Uruguaiana - Com 14 mil processos em tramitação e cinco servidores atuando, a 1ª Vara Cível dali necessitaria de, no mínimo, mais dois servidores para que o trabalho fosse desenvolvido de forma eficaz. "Trabalhamos muito, mas não conseguimos desempenhar um serviço de qualidade, pois não temos pessoal e estrutura suficiente para a quantidade de tarefas que temos", define a escrivã Eliane Coelho Flores. Ela informa ainda sobre os frequentes problemas dos equipamentos: "Por vezes, ficamos nos revezando nos computadores existentes", registra.

Tramandaí - Na comarca ocorreram, em abril deste ano, duas paralisações de uma hora, realizadas pelos servidores, reivindicando melhorias nos salários e na estrutura de trabalho. A escrivã da 1ª Vara Cível, Roseli Neuci Salvador, relata que "há uma sobrecarga desumana, pois saímos do trabalho e não sobra energia para mais nada da nossa vida pessoal. Precisamos respirar".

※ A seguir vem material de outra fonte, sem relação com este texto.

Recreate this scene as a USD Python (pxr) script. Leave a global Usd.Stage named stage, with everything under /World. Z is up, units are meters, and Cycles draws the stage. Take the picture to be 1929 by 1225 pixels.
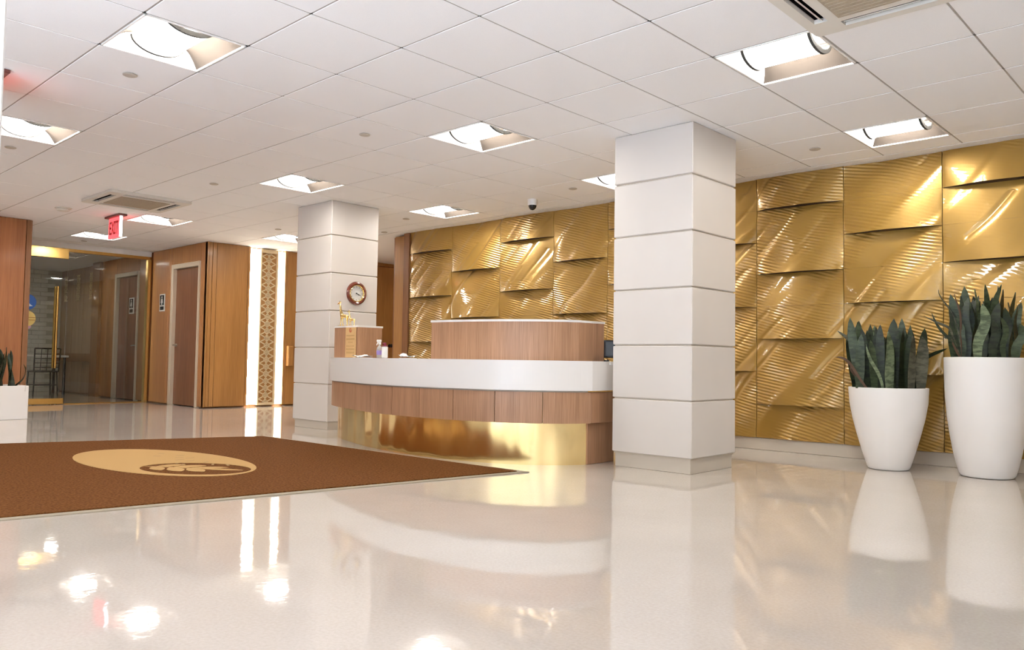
import math, random
import numpy as np, trimesh, usdkit, meshkit
import shapely.geometry as sg
from shapely import affinity
from scipy.interpolate import CubicSpline
from pxr import Usd, UsdGeom, UsdLux, Gf, Sdf, UsdShade

stage = Usd.Stage.CreateInMemory()
UsdGeom.SetStageUpAxis(stage, UsdGeom.Tokens.z)
UsdGeom.SetStageMetersPerUnit(stage, 1.0)
UsdGeom.Xform.Define(stage, '/World')
UsdGeom.Scope.Define(stage, '/World/Looks')
random.seed(7)
rng = np.random.default_rng(7)
PI = math.pi

# ------------------------------------------------------------------ camera, sky, exposure
CAM = np.array([2.81436, -1.49339, 0.76658])
ROT = np.array([[0.728833, 0.684522, 0.015263], [-0.019619, 0.043162, -0.998875], [-0.684411, 0.727714, 0.044888]])          # rows: right, down, forward
FPX = 1501.618
cam = UsdGeom.Camera.Define(stage, '/World/camera')
cam.CreateHorizontalApertureAttr(36.0)
cam.CreateFocalLengthAttr(FPX / 1929 * 36.0)
cam.CreateClippingRangeAttr(Gf.Vec2f(0.05, 500))
m = np.eye(4); m[0, :3] = ROT[0]; m[1, :3] = -ROT[1]; m[2, :3] = -ROT[2]; m[3, :3] = CAM
cam.AddTransformOp().Set(Gf.Matrix4d(*m.ravel().tolist()))
cam.CreateExposureAttr(0.95)

SKY = 0.45            # daylight through the street windows behind the camera
LAMP = 26.0          # radiance of a ceiling lamp's lens
STRIP = 6.0          # radiance of the two light slots
SUN = 12.0           # sun added to brighten the near ceiling, bouncing off the floor behind the camera
dome = UsdLux.DomeLight.Define(stage, '/World/sky')
dome.CreateColorAttr(Gf.Vec3f(0.93, 0.97, 1.0)); dome.CreateIntensityAttr(SKY)
sun = UsdLux.DistantLight.Define(stage, '/World/sun')
sun.CreateColorAttr(Gf.Vec3f(.64, .75, 1.0)); sun.CreateIntensityAttr(SUN); sun.CreateAngleAttr(.53); sun.CreateNormalizeAttr(True)
sun.AddRotateXYZOp().Set(Gf.Vec3f(57, 0, 8))

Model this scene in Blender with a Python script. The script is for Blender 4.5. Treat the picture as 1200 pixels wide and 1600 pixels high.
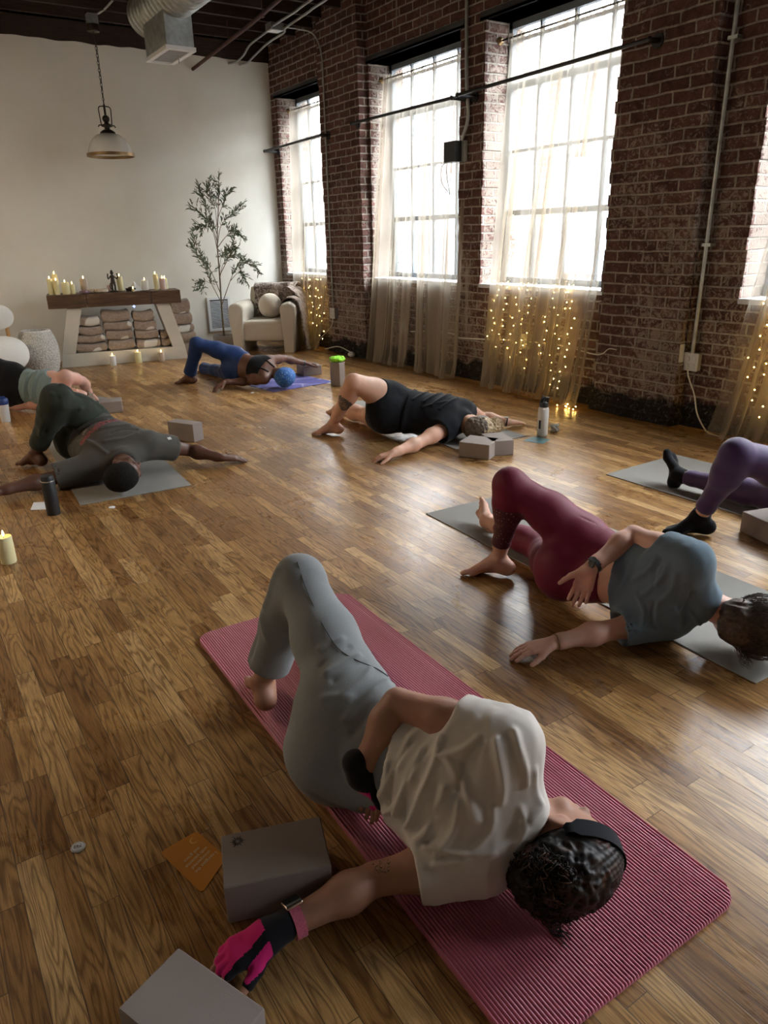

Pela defasagem de pessoal da 1ª Vara Cível de Tramandaí (atualmente são cinco no cartório), até as férias dos servidores são reduzidas. "Como temos poucos funcionários, descansamos apenas por 15 dias, senão fica muito difícil conseguir colocar o trabalho em dia. Também realizamos diversos mutirões para ajudar os colegas que estão com o serviço mais atrasado. A população tem a ideia de que os servidores do Judiciário ganham muito e não fazem nada, mas a realidade é muito diferente; afinal, desempenhamos um trabalho que é humanamente impossível pela proporção de processos que temos", finaliza.